I was alternately amused and disappointed in Mark Dunn’s Zounds! A Browser’s Dictionary of Interjections. It has a lot of fun stuff (including cartoons by Sergio Aragonés, who is evidently still alive), but a lot of omissions and errors, as well. Mr. Dunn does acknowledge the magnificent contributions The Simpsons has made to our interjectional zeitgeist, but then does not mention C. Montgomery Burns in the entry for excellent. In my experience, almost any time that word is used interjectionally, it is done in the Mr. Burns voice, and means something like my evil plan is coming to fruition. Used in jest, of course. Yep.

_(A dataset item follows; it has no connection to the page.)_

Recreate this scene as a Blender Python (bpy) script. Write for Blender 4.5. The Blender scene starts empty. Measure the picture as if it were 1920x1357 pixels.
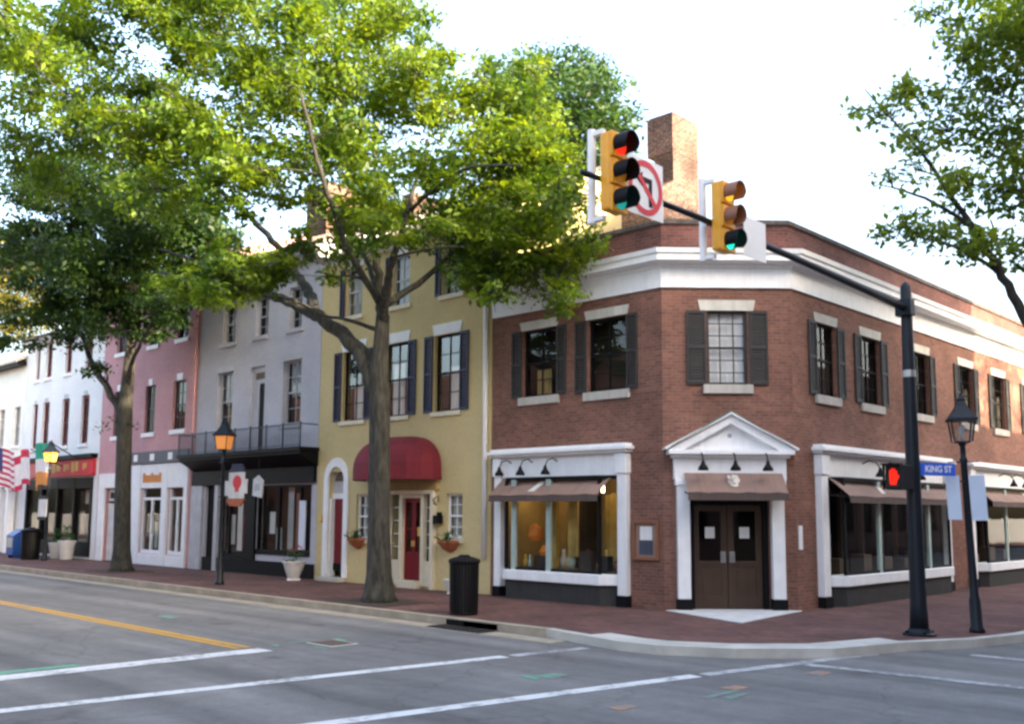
import bpy, bmesh, math, random
import numpy as np
from mathutils import Matrix, Vector
R = math.radians
scene = bpy.context.scene
col = scene.collection
# ------------------------------------------------------------------ camera
cam_d = bpy.data.cameras.new("camera"); cam = bpy.data.objects.new("camera", cam_d); col.objects.link(cam)
cam_d.sensor_fit = 'HORIZONTAL'; cam_d.sensor_width = 36.0; cam_d.lens = 34.54; cam_d.shift_y = 0.0357
cam_d.clip_start = 0.05; cam_d.clip_end = 3000
rx = Vector((0.7180286526870735, 0.6959836009572035, 0.006456091621905946))
uy = Vector((0.07611722329765853, -0.08774163176862824, 0.9932308766706928))
fz = Vector((-0.6918388701409025, 0.7126768084154435, 0.11597734480896137))
cam.matrix_world = Matrix(((rx[0], uy[0], -fz[0], 12.3534), (rx[1], uy[1], -fz[1], -17.4008), (rx[2], uy[2], -fz[2], 2.0), (0, 0, 0, 1)))
scene.camera = cam
# ------------------------------------------------------------------ light
SUN_EL, SUN_AZ = 20.0, 4.0          # elevation; azimuth measured from +X towards +Y
world = bpy.data.worlds.new("World"); scene.world = world; world.use_nodes = True
wn = world.node_tree.nodes; wl = world.node_tree.links
bg = wn["Background"]
sky = wn.new("ShaderNodeTexSky"); sky.sky_type = 'NISHITA'; sky.sun_disc = False
sky.sun_elevation = R(SUN_EL); sky.sun_rotation = R(90 - SUN_AZ); sky.air_density = 1.0; sky.dust_density = 6.0; sky.ozone_density = 0.6
wl.new(sky.outputs[0], bg.inputs[0]); bg.inputs[1].default_value = 0.15
sun_d = bpy.data.lights.new("sun", 'SUN'); sun_d.energy = 3.5; sun_d.angle = R(0.5); sun_d.color = (1.0, 0.80, 0.55)
sun = bpy.data.objects.new("sun", sun_d); col.objects.link(sun)
sd = Vector((math.cos(R(SUN_AZ)) * math.cos(R(SUN_EL)), math.sin(R(SUN_AZ)) * math.cos(R(SUN_EL)), math.sin(R(SUN_EL))))
sun.rotation_euler = sd.to_track_quat('Z', 'Y').to_euler(); sun.location = (30, 6, 30)
scene.view_settings.view_transform = 'Standard'; scene.view_settings.look = 'None'
scene.view_settings.exposure = 2.88; scene.view_settings.gamma = 1.0
scene.render.engine = 'CYCLES'
scene.cycles.max_bounces = 6; scene.cycles.transparent_max_bounces = 10; scene.cycles.use_denoising = True
scene.cycles.filter_width = 2.7
# ------------------------------------------------------------------ helpers
S2 = math.sqrt(0.5)
FL = lambda u, n, z: (u, -n, z)                                        # King-street side facade
FC = lambda u, n, z: (u * S2 + n * S2, u * S2 - n * S2, z)             # chamfered corner
FR = lambda u, n, z: (2.0 + n, u, z)                                   # cross-street facade
FW = lambda x, y, z: (x, y, z)

class MB:
    def __init__(s): s.v = []; s.f = []; s.m = []
    def face(s, pts, m=0):
        i = len(s.v); s.v += [tuple(p) for p in pts]; s.f.append(tuple(range(i, i + len(pts)))); s.m.append(m); return s
    def box(s, F, u0, u1, n0, n1, z0, z1, m=0):
        i = len(s.v)
        s.v += [F(u, n, z) for z in (z0, z1) for n in (n0, n1) for u in (u0, u1)]
        for q in ((0, 1, 3, 2), (4, 6, 7, 5), (0, 4, 5, 1), (2, 3, 7, 6), (0, 2, 6, 4), (1, 5, 7, 3)):
            s.f.append(tuple(i + k for k in q)); s.m.append(m)
        return s
    def prism(s, F, poly, n0, n1, m=0):                                # poly in (u, z)
        k = len(poly); i = len(s.v)
        s.v += [F(u, n0, z) for u, z in poly] + [F(u, n1, z) for u, z in poly]
        s.f.append(tuple(range(i, i + k))); s.m.append(m)
        s.f.append(tuple(range(i + 2 * k - 1, i + k - 1, -1))); s.m.append(m)
        for a in range(k):
            b = (a + 1) % k
            s.f.append((i + a, i + b, i + k + b, i + k + a)); s.m.append(m)
        return s
    def slab(s, poly, z0, z1, m=0):                                    # poly in (x, y)
        k = len(poly); i = len(s.v)
        s.v += [(x, y, z0) for x, y in poly] + [(x, y, z1) for x, y in poly]
        s.f.append(tuple(range(i + k - 1, i - 1, -1))); s.m.append(m)
        s.f.append(tuple(range(i + k, i + 2 * k))); s.m.append(m)
        for a in range(k):
            b = (a + 1) % k
            s.f.append((i + a, i + b, i + k + b, i + k + a)); s.m.append(m)
        return s
    def tube(s, pts, rad, seg=10, m=0, caps=True):
        pts = [Vector(p) for p in pts]
        if not isinstance(rad, (list, tuple)): rad = [rad] * len(pts)
        i = len(s.v); ref = None
        for k, p in enumerate(pts):
            d = (pts[min(k + 1, len(pts) - 1)] - pts[max(k - 1, 0)]).normalized()
            if ref is None:
                ref = d.cross(Vector((0, 0, 1)))
                if ref.length < 0.1: ref = d.cross(Vector((1, 0, 0)))
            ref = (ref - d * ref.dot(d)).normalized(); o = d.cross(ref)
            for a in range(seg):
                t = 2 * math.pi * a / seg
                s.v.append(tuple(p + (ref * math.cos(t) + o * math.sin(t)) * rad[k]))
        for k in range(len(pts) - 1):
            for a in range(seg):
                b = (a + 1) % seg
                s.f.append((i + k * seg + a, i + k * seg + b, i + (k + 1) * seg + b, i + (k + 1) * seg + a)); s.m.append(m)
        if caps:
            s.f.append(tuple(i + a for a in range(seg - 1, -1, -1))); s.m.append(m)
            e = i + (len(pts) - 1) * seg
            s.f.append(tuple(e + a for a in range(seg))); s.m.append(m)
        return s
    def lathe(s, c, prof, seg=16, m=0, rot=0.0, lean=(0, 0)):
        i = len(s.v)
        for r, z in prof:
            for a in range(seg):
                t = rot + 2 * math.pi * a / seg
                s.v.append((c[0] + r * math.cos(t) + lean[0] * z, c[1] + r * math.sin(t) + lean[1] * z, c[2] + z))
        for k in range(len(prof) - 1):
            for a in range(seg):
                b = (a + 1) % seg
                s.f.append((i + k * seg + a, i + k * seg + b, i + (k + 1) * seg + b, i + (k + 1) * seg + a)); s.m.append(m)
        s.f.append(tuple(i + a for a in range(seg - 1, -1, -1))); s.m.append(m)
        e = i + (len(prof) - 1) * seg
        s.f.append(tuple(e + a for a in range(seg))); s.m.append(m)
        return s
    def sweep(s, path, prof, m=0):                                     # closed profile (n, z) along a plan polyline, mitred
        P = [Vector(p) for p in path]; k = len(prof); i = len(s.v)
        nrm = []
        for a in range(len(P) - 1):
            d = (P[a + 1] - P[a]).normalized(); nrm.append(Vector((d.y, -d.x)))
        for a, p in enumerate(P):
            if a == 0: o = nrm[0]
            elif a == len(P) - 1: o = nrm[-1]
            else:
                o = (nrm[a - 1] + nrm[a]).normalized(); o = o / o.dot(nrm[a])
            for n, z in prof: s.v.append((p.x + o.x * n, p.y + o.y * n, z))
        for a in range(len(P) - 1):
            for b in range(k):
                c = (b + 1) % k
                s.f.append((i + a * k + b, i + a * k + c, i + (a + 1) * k + c, i + (a + 1) * k + b)); s.m.append(m)
        s.f.append(tuple(i + b for b in range(k))); s.m.append(m)
        e = i + (len(P) - 1) * k
        s.f.append(tuple(e + b for b in range(k - 1, -1, -1))); s.m.append(m)
        return s
    def wall(s, F, u0, u1, z0, z1, holes, depth=0.2, m=0):            # a wall sheet with rectangular openings and their reveals
        us = sorted({u0, u1, *[h[0] for h in holes], *[h[1] for h in holes]}); zs = sorted({z0, z1, *[h[2] for h in holes], *[h[3] for h in holes]})
        us = [u for u in us if u0 <= u <= u1]; zs = [z for z in zs if z0 <= z <= z1]
        for a in range(len(us) - 1):
            for b in range(len(zs) - 1):
                cu, cz = (us[a] + us[a + 1]) / 2, (zs[b] + zs[b + 1]) / 2
                if any(h[0] < cu < h[1] and h[2] < cz < h[3] for h in holes): continue
                s.face([F(us[a], 0, zs[b]), F(us[a + 1], 0, zs[b]), F(us[a + 1], 0, zs[b + 1]), F(us[a], 0, zs[b + 1])], m)
        for h in holes:
            a, b, c, d = h[:4]
            for (p, q) in (((a, c), (b, c)), ((b, c), (b, d)), ((b, d), (a, d)), ((a, d), (a, c))):
                s.face([F(p[0], 0, p[1]), F(q[0], 0, q[1]), F(q[0], -depth, q[1]), F(p[0], -depth, p[1])], m)
        return s
    def build(s, name, mats, parent=None, smooth=False, bevel=0.0, recalc=True):
        me = bpy.data.meshes.new(name); me.from_pydata(s.v, [], s.f)
        if not isinstance(mats, (list, tuple)): mats = [mats]
        for mt in mats: me.materials.append(M[mt] if isinstance(mt, str) else mt)
        if len(mats) > 1: me.polygons.foreach_set('material_index', s.m)
        if recalc:
            bm = bmesh.new(); bm.from_mesh(me); bmesh.ops.recalc_face_normals(bm, faces=bm.faces); bm.to_mesh(me); bm.free()
        uv = me.uv_layers.new(name='UVMap')
        nl = len(me.loops); vi = np.empty(nl, dtype=np.int32); me.loops.foreach_get('vertex_index', vi)
        co = np.empty(len(me.vertices) * 3); me.vertices.foreach_get('co', co); co = co.reshape(-1, 3)
        nf = len(me.polygons); no = np.empty(nf * 3); me.polygons.foreach_get('normal', no); no = no.reshape(-1, 3)
        lt = np.empty(nf, dtype=np.int32); me.polygons.foreach_get('loop_total', lt)
        fn = np.repeat(no, lt, axis=0); p = co[vi]
        h = np.hypot(fn[:, 0], fn[:, 1]); flat = np.abs(fn[:, 2]) > 0.75; hs = np.where(h < 1e-6, 1, h)
        sg = np.where(fn[:, 0] - fn[:, 1] >= 0, 1.0, -1.0)
        u = np.where(flat, p[:, 0], (-fn[:, 1] * p[:, 0] + fn[:, 0] * p[:, 1]) / hs * sg); w = np.where(flat, p[:, 1], p[:, 2])
        uv.data.foreach_set('uv', np.stack([u, w], 1).astype(np.float32).ravel())
        if smooth: me.polygons.foreach_set('use_smooth', [True] * nf)
        o = bpy.data.objects.new(name, me); col.objects.link(o)
        if bevel:
            b = o.modifiers.new('bevel', 'BEVEL'); b.width = bevel; b.segments = 2; b.limit_method = 'ANGLE'
        if parent is not None:
            o.parent = parent
            if parent.type == 'EMPTY' and not parent.get('local'): o.location = -parent.location
        return o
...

Tolerabimus quod tolerare debemus,
-Vardibidian.

Instead of the Burnsian excellent, my friend Eli used to substitute e-egg salad. A fine substitution for Burnsianisms or the sandwich-filling of your choice, by the way.
The other night, I pulled that out at a writer’s group and cracked everyone up. It was a fine thing.
peace
Matt
And I often see “excellent” used online with fake HTML markup before and after, to wit:
[Mr. Burns] Excellent. [/Mr. Burns]
Or
[tents fingers] Excellent. [/tents fingers]
What I’m saying is, Mr. Burns totally owns that word.